The boundaries of the Stelly grant were fixed by the survey of Jackson, deputy surveyor, made in 1830 for the heirs of Francois Stelly, and at that time the land was segregated from the public domain. The title was there and then perfected in the heirs of Stelly.

During the course of the trial two surveys were made.by a surveyor appointed by the court for the purpose. In his first survey, the surveyor ran his lines so as to embrace the property lying north of Bayou Queue de Tortue to the northern boundary line of section 39, which excluded the land claimed by plaintiff in this suit, and which land is in section 24. He testified that he had used the field notes of the surveyors hereinbefore referred to, and that he included the broad swamp on the north side of the middle of the Bayou Queue de Tortue as part of the Stelly grant; that there was sufficient warrant for his so doing; that he did not see why it should be omitted; that he found a number of blazed trees in the swamp; and that he concluded that a certain part was the channel of the bayou, although there was very little indication of a channel. He could not say whether he could locate the channel or not, and that in the second survey made by him he excluded the swamp land “by order of the court.” The question was asked of the witness by the court:

“In your opinion as an expert, taking into view the facts of the litigation, being for the purpose of this court to pass upon the boundary lines between the plaintiff and defendants, which is the best map for the court to pass upon? A. I will say that the latter survey was —the last map.”

And the court based its opinion upon the expert’s opinion in the case. This was erroneous; all of the evidence in the case should have been considered, and have been made the basis of the judgment of the court. The first survey made by the witness W. L. White, surveyor, was along lines already established and followed by other surveyors, and it was in accordance with the titles of former owners of the property.

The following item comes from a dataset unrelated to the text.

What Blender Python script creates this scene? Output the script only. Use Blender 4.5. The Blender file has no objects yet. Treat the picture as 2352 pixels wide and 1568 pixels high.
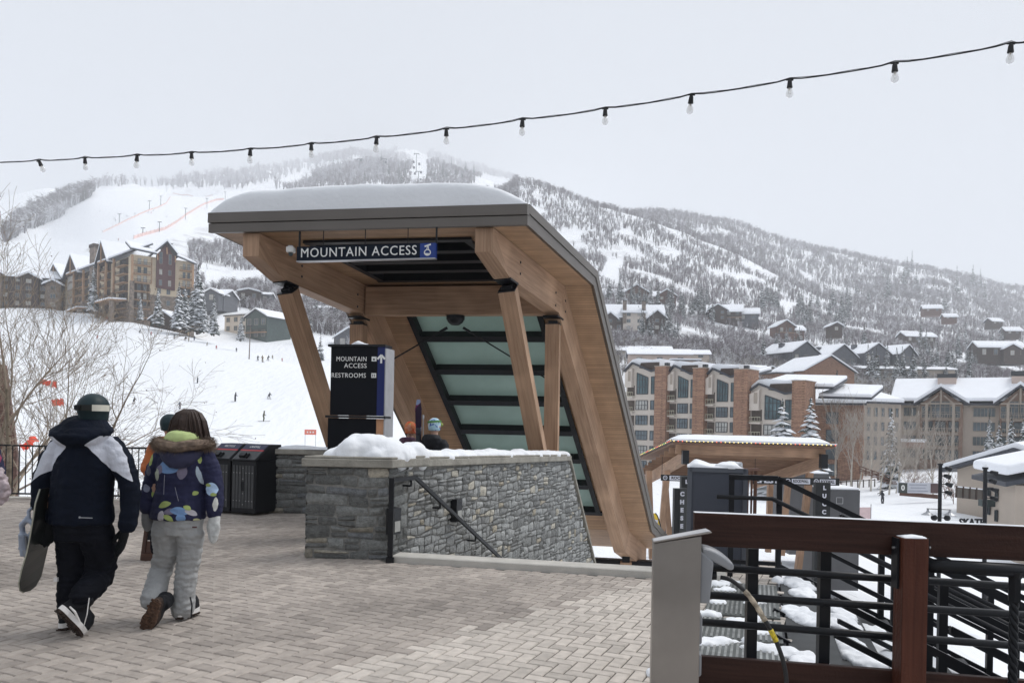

It is therefore ordered, adjudged, and decreed that the judgment appealed from be annulled, avoided, and reversed, and that there be judgment in favor of defendants, and against plaintiff, at the cost of plaintiff in both courts, that the survey made by W. L. White, surveyor, the plat of which was filed in this record on the 5th day of July, 1911, and the proces verbal thereof, are approved and homologated, and that the northern boundary line of the Francois Stelly grant, as fixed therein, is declared to be the true boundary between the two pieces of property belonging to the parties to this suit.

O’NIELL and PROVOSTY, JJ., take no part.